One of the hardest things about Everest is historically people went away on their expedition and the overriding question was “Where are they now?”

Now we can get data so frequent we are almost walking in a climbers footsteps – of course the question is do you really want that?
On the Garmin InReach, every blue dot provides a time and place. If you know the route, the visuals play out in your head. And getting up and down Everest is so much about timing – with oxygen there is a ticking clock on just how long you can spend up there.
I’m following my friend David Hamilton here right now as he makes his way to the South Col, and hopefully tonite, on up to the top. Exciting, if not exactly good for my sleeping plans. Last year, as can often be the case, the occasional glitch had the climbers flying around in space as far as I could tell, so you don’t want to put too much faith in it.

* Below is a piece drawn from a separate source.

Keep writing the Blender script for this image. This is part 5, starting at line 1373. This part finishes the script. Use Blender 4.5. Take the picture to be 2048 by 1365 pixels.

So every little dot is movement, every stall in time or connection opens up a whole raft of questions.
Are climbers resting, changing tanks, waiting in line? Or turning around? As the day goes on and then the summit is reached, the up questions, turn to down questions. Why aren’t they moving faster? If fast up is important, fast down is even more important.

Of course none of this is perfect, the trackers glitch and shoot out points right and left. Batteries are always hard, particularly at altitude and in the cold.
And releasing this data should anything go wrong or change is always hard – do we really want to watch somebody stranded and not moving as their geo-tracker battery slowly fades to zero? Or is it all just part of climbing Everest.
Right now it is the next best thing to being there.